Com exceção de Prestes, parecia que todo mundo estava lá, sobre ou diante do palanque. Entre os que estavam no palanque, Xuxa, Fafá de Belém, Milton Nascimento, Sônia Braga, Chico Buarque, o presidente do PMDB, Ulysses Guimarães, o do PT, Luís Inácio Lula da Silva, e os governadores Franco Montoro, de São Paulo, Tancredo Neves, de Minas, e Leonel Brizola, do PDT.
Brizola, na semana anterior, chegou a levantar suspeitas sobre seu interesse em realizar a manifestação.
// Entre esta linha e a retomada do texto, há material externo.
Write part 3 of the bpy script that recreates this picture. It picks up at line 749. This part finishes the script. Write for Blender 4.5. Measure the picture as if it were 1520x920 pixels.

O comício estava previsto para o 21 de março, mas Brizola começou a propor seu adiamento para abril.
No dia 14 de março, o jornalista Janio de Freitas, comentava, na Folha, que o adiamento se explicava pela conveniência de conceder mais tempo ao trabalho político em favor de uma "solução intermediária".
Graças a uma crise renal que o deixou internado por três dias, Brizola conseguiu o adiamento do comício –em 21 de março, Lula comandou uma passeata pelo centro do Rio.
O entusiasmo pelas diretas-já e pelo êxito do comício gerou uma inflação no número de presentes, que engenheiros do Estado calcularam em 1,1 milhão.
Em 89, ao medir, no mesmo local, o último comício da campanha presidencial de Lula, o Datafolha encontrou um público de 145.000 pessoas. Fotos dos dois comícios mostram que a presença em ambos era semelhante –no das diretas tinha mais gente, mas nada que justificasse a diferença de 900.000 pessoas.
Ao ser informado do público de 1 milhão, o presidente João Baptista Figueiredo, então no Marrocos, disse ao deputado Alcides Franciscato (PDS-SP) que, se estivesse no Brasil, seria a "milionésima-primeira pessoa" na Candelária. No dia seguinte Figueiredo obrigou Franciscato a negar que ouvira seu desbafo.
O comício pode não ter seduzido Figueiredo, mas conquistou a adesão da rede Globo, que transmitiu vários flashes da manifestação. Três meses antes, a Globo noticiara o primeiro grande comício da campanha, na praça da Sé, como uma comemoração ao aniversário de São Paulo.